Use of kinematic and mel-cepstrum-related features for fall detection based on data from infrared depth sensors

A methodology for acquisition and preprocessing of measurement data from infrared depth sensors, when applied for fall detection, combined with several approaches to the classification of those data, is proposed. Data processing is initiated with extraction of the silhouette from the depth image and estimation of the coordinates of the center of that silhouette. Next, two groups of features to be applied for a fall/non-fall classification are extracted: kinematic features (various statistics defined on the position, velocity and acceleration trajectories of the monitored person) and mel-cepstrum-related features (components of the mel-cepstrum obtained by means of an unconventional set of mel-filters).

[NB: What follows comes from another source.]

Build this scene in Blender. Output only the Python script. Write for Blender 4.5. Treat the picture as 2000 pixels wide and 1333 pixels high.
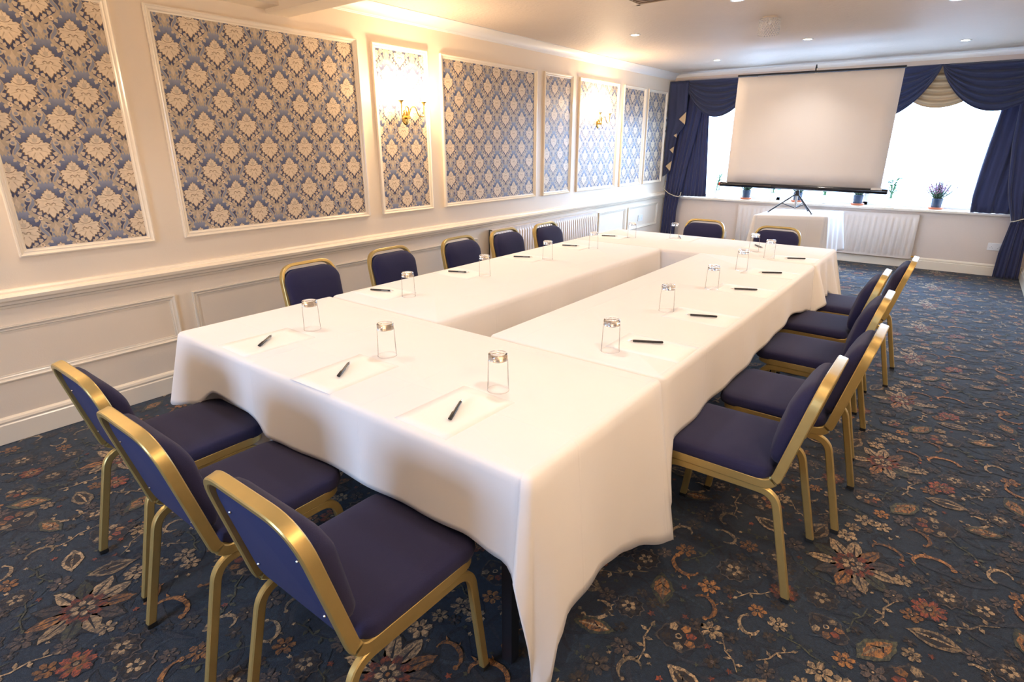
import bpy, bmesh, math, random
from mathutils import Vector, Matrix
PI = math.pi
random.seed(7)
S = bpy.context.scene
C = S.collection
for o in list(bpy.data.objects): bpy.data.objects.remove(o)

# ------------------------------------------------------------------ camera, world, light, exposure
cam = bpy.data.cameras.new('camera'); camo = bpy.data.objects.new('camera', cam); C.objects.link(camo)
camo.location = (3.7513, -8.8489, 1.4904); camo.rotation_euler = (1.2394, 0, 0.656)
cam.sensor_width = 36; cam.lens = 36 * 1115.4 / 2000; cam.clip_start = 0.02; cam.clip_end = 60
S.camera = camo
S.view_settings.view_transform = 'Standard'; S.view_settings.look = 'None'
S.view_settings.gamma = 1; S.view_settings.use_curve_mapping = False
S.view_settings.exposure = 0.72
W = bpy.data.worlds.new('sky'); S.world = W; W.use_nodes = True
bg = W.node_tree.nodes['Background']
bg.inputs[0].default_value = (0.45, 0.66, 1.0, 1); bg.inputs[1].default_value = 13.0
_nt = W.node_tree; _tc = _nt.nodes.new('ShaderNodeTexCoord'); _sp = _nt.nodes.new('ShaderNodeSeparateXYZ'); _mr = _nt.nodes.new('ShaderNodeMapRange')
_mr.inputs[1].default_value = -.06; _mr.inputs[2].default_value = .10; _mr.inputs[3].default_value = 4.5; _mr.inputs[4].default_value = 19.0      # paved ground outside dimmer than the sky
_nt.links.new(_tc.outputs['Generated'], _sp.inputs[0]); _nt.links.new(_sp.outputs[2], _mr.inputs[0]); _nt.links.new(_mr.outputs[0], bg.inputs[1])
def light(name, typ, loc, energy, col, **k):
    l = bpy.data.lights.new(name, typ); l.energy = energy; l.color = col
    o = bpy.data.objects.new(name, l); C.objects.link(o); o.location = loc
    for a, v in k.items():
        if a == 'rot': o.rotation_euler = v
        else: setattr(l, a, v)
    return o
WX0, WX1, WZ0, WZ1 = 0.30, 4.22, 0.73, 2.33       # window opening in the back wall
win = light('window_daylight_portal', 'AREA', ((WX0+WX1)/2, 0.42, (WZ0+WZ1)/2), 1, (1, 1, 1), shape='RECTANGLE', size=WX1-WX0, size_y=WZ1-WZ0, rot=(-PI/2, 0, 0))
win.data.cycles.is_portal = True
FX0, FX1 = 1.6, 2.9                                # second window, unseen, added behind the viewer for cool fill
fill_win = light('window_daylight_portal', 'AREA', ((FX0+FX1)/2, -11.36, 1.5), 1, (1, 1, 1), shape='RECTANGLE', size=FX1-FX0, size_y=.9, rot=(PI/2, 0, 0))
fill_win.data.cycles.is_portal = True
SCONCE_W = 11.0; DOWN_W = 24.0
WARM = (1.0, 0.72, 0.44); DWARM = (1.0, 0.90, 0.80)

# ------------------------------------------------------------------ materials
def nodes(name):
    m = bpy.data.materials.new(name); m.use_nodes = True
    nt = m.node_tree; return m, nt, nt.nodes['Principled BSDF']
def mat(name, col, rough=.5, metal=0, bump=0, bscale=50, sheen=0, var=0, vscale=6, coat=0, spec=.5, detail=4):
    m, nt, b = nodes(name)
    b.inputs['Base Color'].default_value = (*col, 1); b.inputs['Roughness'].default_value = rough
    b.inputs['Metallic'].default_value = metal; b.inputs['Sheen Weight'].default_value = sheen
    b.inputs['Coat Weight'].default_value = coat; b.inputs['Specular IOR Level'].default_value = spec
    tc = nt.nodes.new('ShaderNodeTexCoord')
    n2 = nt.nodes.new('ShaderNodeTexNoise'); n2.inputs['Scale'].default_value = vscale; n2.inputs['Detail'].default_value = 5
    nt.links.new(tc.outputs['Object'], n2.inputs['Vector'])
    mx = nt.nodes.new('ShaderNodeMix'); mx.data_type = 'RGBA'
    v = max(var, .02)
    mx.inputs[6].default_value = (*[c*(1-v) for c in col], 1); mx.inputs[7].default_value = (*[min(1, c*(1+v)) for c in col], 1)
    nt.links.new(n2.outputs['Fac'], mx.inputs[0]); nt.links.new(mx.outputs[2], b.inputs['Base Color'])
    if bump:
        n = nt.nodes.new('ShaderNodeTexNoise'); n.inputs['Scale'].default_value = bscale; n.inputs['Detail'].default_value = detail
        nt.links.new(tc.outputs['Object'], n.inputs['Vector'])
        bp = nt.nodes.new('ShaderNodeBump'); bp.inputs['Strength'].default_value = bump; bp.inputs['Distance'].default_value = .01
        nt.links.new(n.outputs['Fac'], bp.inputs['Height']); nt.links.new(bp.outputs['Normal'], b.inputs['Normal'])
    return m
def emit(name, col, s):
    m, nt, b = nodes(name)
    b.inputs['Base Color'].default_value = (*col, 1)
    b.inputs['Emission Color'].default_value = (*col, 1); b.inputs['Emission Strength'].default_value = s
    return m
def thin_glass(name, amt=.12, tint=(1, 1, 1)):
    m = bpy.data.materials.new(name); m.use_nodes = True; nt = m.node_tree; nt.nodes.clear()
    out = nt.nodes.new('ShaderNodeOutputMaterial'); t = nt.nodes.new('ShaderNodeBsdfTransparent'); g = nt.nodes.new('ShaderNodeBsdfGlossy')
    g.inputs['Roughness'].default_value = .02; t.inputs[0].default_value = (*tint, 1)
    fr = nt.nodes.new('ShaderNodeLayerWeight'); fr.inputs['Blend'].default_value = amt
    mx = nt.nodes.new('ShaderNodeMixShader')
    mu = nt.nodes.new('ShaderNodeMath'); mu.operation = 'MULTIPLY'; mu.inputs[1].default_value = .8
    nt.links.new(fr.outputs['Fresnel'], mu.inputs[0]); nt.links.new(mu.outputs[0], mx.inputs[0]); nt.links.new(t.outputs[0], mx.inputs[1]); nt.links.new(g.outputs[0], mx.inputs[2])
    nt.links.new(mx.outputs[0], out.inputs[0]); return m
def vcol(name, rough, vscale, var, bump=.2, bscale=300, sheen=0, ground=None):
    m, nt, b = nodes(name)
    a = nt.nodes.new('ShaderNodeAttribute'); a.attribute_name = 'Col'
    tc = nt.nodes.new('ShaderNodeTexCoord')
    n = nt.nodes.new('ShaderNodeTexNoise'); n.inputs['Scale'].default_value = vscale; n.inputs['Detail'].default_value = 6
    nt.links.new(tc.outputs['Object'], n.inputs['Vector'])
    mr = nt.nodes.new('ShaderNodeMapRange'); mr.inputs[1].default_value = .3; mr.inputs[2].default_value = .7
    mr.inputs[3].default_value = 1-var; mr.inputs[4].default_value = 1+var
    nt.links.new(n.outputs['Fac'], mr.inputs[0])
    vm = nt.nodes.new('ShaderNodeVectorMath'); vm.operation = 'SCALE'
    nt.links.new(a.outputs['Color'], vm.inputs[0]); nt.links.new(mr.outputs[0], vm.inputs['Scale'])
    nt.links.new(vm.outputs[0], b.inputs['Base Color'])
    if ground:
        n4 = nt.nodes.new('ShaderNodeTexNoise'); n4.inputs['Scale'].default_value = 120; n4.inputs['Detail'].default_value = 3; n4.inputs['Roughness'].default_value = .7
        mp = nt.nodes.new('ShaderNodeMapping'); mp.inputs['Scale'].default_value = (1, .45, 1)
        nt.links.new(tc.outputs['Object'], mp.inputs[0]); nt.links.new(mp.outputs[0], n4.inputs['Vector'])
        st = nt.nodes.new('ShaderNodeMapRange'); st.inputs[1].default_value = .47; st.inputs[2].default_value = .54; st.inputs[3].default_value = 0; st.inputs[4].default_value = .7
        nt.links.new(n4.outputs['Fac'], st.inputs[0])
        mg = nt.nodes.new('ShaderNodeMix'); mg.data_type = 'RGBA'; mg.inputs[7].default_value = (*ground, 1)
        nt.links.new(st.outputs[0], mg.inputs[0]); nt.links.new(vm.outputs[0], mg.inputs[6]); nt.links.new(mg.outputs[2], b.inputs['Base Color'])
    b.inputs['Roughness'].default_value = rough; b.inputs['Sheen Weight'].default_value = sheen
    n3 = nt.nodes.new('ShaderNodeTexNoise'); n3.inputs['Scale'].default_value = bscale
    nt.links.new(tc.outputs['Object'], n3.inputs['Vector'])
    bp = nt.nodes.new('ShaderNodeBump'); bp.inputs['Strength'].default_value = bump; bp.inputs['Distance'].default_value = .004
    nt.links.new(n3.outputs['Fac'], bp.inputs['Height']); nt.links.new(bp.outputs['Normal'], b.inputs['Normal'])
    return m
M = dict(
 wall=mat('cream_wall_paint', (.84, .715, .56), .45, bump=.05, bscale=120),
 gloss=mat('cream_gloss_paint', (.86, .755, .60), .25, spec=.6),
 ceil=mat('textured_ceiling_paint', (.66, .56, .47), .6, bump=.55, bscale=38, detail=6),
 cove=mat('cornice_paint', (.82, .79, .75), .5),
 back=mat('back_wall_paint', (.70, .59, .50), .55, bump=.15, bscale=90),
 gold=mat('gold_powder_coat', (.52, .385, .145), .36, metal=.6, bump=.03, bscale=400, var=.08, vscale=30),
 fab=mat('navy_seat_fabric', (.0125, .0125, .056), .95, sheen=.05, bump=.25, bscale=700, var=.15, vscale=200),
 fabb=mat('navy_back_panel_fabric', (.010, .018, .085), .8, sheen=.03, bump=.2, bscale=700),
 rubber=mat('black_rubber', (.012, .012, .012), .6),
 cloth=mat('white_table_linen', (.82, .80, .80), .8, sheen=.05, bump=.07, bscale=14, detail=3),
 paper=mat('white_paper', (.90, .88, .86), .7),
 pen=mat('black_pen_plastic', (.012, .010, .010), .3),
 steel=mat('bright_metal', (.7, .7, .7), .25, metal=1),
 ink=mat('pale_pen_print', (.6, .6, .6), .5),
 brass=mat('polished_brass', (.85, .55, .16), .15, metal=1),
 navy=mat('navy_curtain_fabric', (.016, .022, .085), .75, sheen=.35, bump=.15, bscale=250, var=.12, vscale=30),
 swag=mat('navy_swag_fabric', (.015, .022, .075), .7, sheen=.3, bump=.12, bscale=250),
 tan=mat('gold_lining_fabric', (.52, .38, .22), .6, sheen=.3, bump=.12, bscale=250),
 cord=mat('cream_tieback_cord', (.66, .60, .45), .7, bump=.5, bscale=200),
 screen=mat('matt_screen_fabric', (.84, .82, .83), .85),
 black=mat('black_metal', (.015, .016, .022), .35),
 blackg=mat('glossy_black_casing', (.012, .014, .022), .18, coat=.5),
 red=mat('red_plastic_cap', (.55, .06, .04), .4),
 wood=mat('dark_table_wood', (.03, .018, .012), .5),
 rad=mat('radiator_enamel', (.72, .625, .54), .35),
 white=mat('white_plastic', (.80, .79, .77), .35),
 grey=mat('grey_plastic', (.25, .25, .26), .4),
 frame=mat('white_window_frame', (.82, .82, .82), .4),
 potw=mat('white_ceramic', (.80, .80, .80), .3),
 potb=mat('blue_black_glaze', (.03, .05, .10), .25),
 terra=mat('terracotta', (.50, .16, .08), .7),
 soil=mat('potting_soil', (.03, .02, .015), .9),
 leaf=mat('green_leaf', (.05, .20, .05), .5, var=.3, vscale=20),
 leafd=mat('grey_green_leaf', (.09, .16, .10), .6, var=.3, vscale=30),
 heath=mat('pink_heather_bloom', (.45, .20, .36), .7, var=.3, vscale=40),
 bulb=emit('warm_bulb', (1, .82, .55), 60),
 lens=emit('downlight_lens', (1, .88, .7), 25),
 slat=mat('brown_vent_slat', (.16, .10, .06), .5),
 pane=thin_glass('window_glass', .08), tumbler=thin_glass('clear_glass_wall', .06),
 wallpaper=vcol('damask_wallpaper', .42, 60, .08, .05, 400), carpet=vcol('patterned_wool_carpet', .95, 85, .35, .6, 420, .10, ground=(.009, .018, .034)),
)
def creases(m):
    nt = m.node_tree; b = nt.nodes['Principled BSDF']; bump = b.inputs['Normal'].links[0].from_node
    tc = nt.nodes.new('ShaderNodeTexCoord'); sp = nt.nodes.new('ShaderNodeSeparateXYZ'); nt.links.new(tc.outputs['Object'], sp.inputs[0]); outs = []
    for k, per in ((0, .305), (1, .24)):
        pg = nt.nodes.new('ShaderNodeMath'); pg.operation = 'PINGPONG'; pg.inputs[1].default_value = per
        nt.links.new(sp.outputs[k], pg.inputs[0])
        mr = nt.nodes.new('ShaderNodeMapRange'); mr.inputs[1].default_value = 0; mr.inputs[2].default_value = .006; mr.inputs[3].default_value = 1; mr.inputs[4].default_value = 0
        nt.links.new(pg.outputs[0], mr.inputs[0]); outs.append(mr)
    mx = nt.nodes.new('ShaderNodeMath'); mx.operation = 'MAXIMUM'; nt.links.new(outs[0].outputs[0], mx.inputs[0]); nt.links.new(outs[1].outputs[0], mx.inputs[1])
    b2 = nt.nodes.new('ShaderNodeBump'); b2.inputs['Strength'].default_value = .22; b2.inputs['Distance'].default_value = .004
    nt.links.new(mx.outputs[0], b2.inputs['Height']); nt.links.new(bump.outputs[0], b2.inputs['Normal']); nt.links.new(b2.outputs[0], b.inputs['Normal'])
creases(M['cloth'])
m, nt, b = nodes('clear_thick_glass'); b.inputs['Transmission Weight'].default_value = 1; b.inputs['Roughness'].default_value = 0; b.inputs['IOR'].default_value = 1.45
b.inputs['Base Color'].default_value = (1, 1, 1, 1); M['glass'] = m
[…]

Finally, the utility of these features in fall detection is assessed using three classification algorithms − viz. support vector machine, artificial neural network, and naïve Bayes classifier − trained and tested on two datasets consisting of, respectively, 160 data sequences (representative of 80 falls and 80 other human behaviours) and 264 data sequences (representative of 132 falls and 132 other human behaviours). The application of the combination of the kinematic and mel-cepstrum-related features yields highly accurate classification results − all classifiers achieved, depending on the dataset, 98.6-100% and 93.9-97.7% sensitivity. Thus, infrared depth sensors can be promising tools for unobtrusive fall detection. They provide data which can be in various ways preprocessed to form a basis for reliable fall detection. Appropriate selection of the feature sets directly affects the reliability of unobtrusive monitoring systems, and − indirectly − the quality of life of the monitored persons.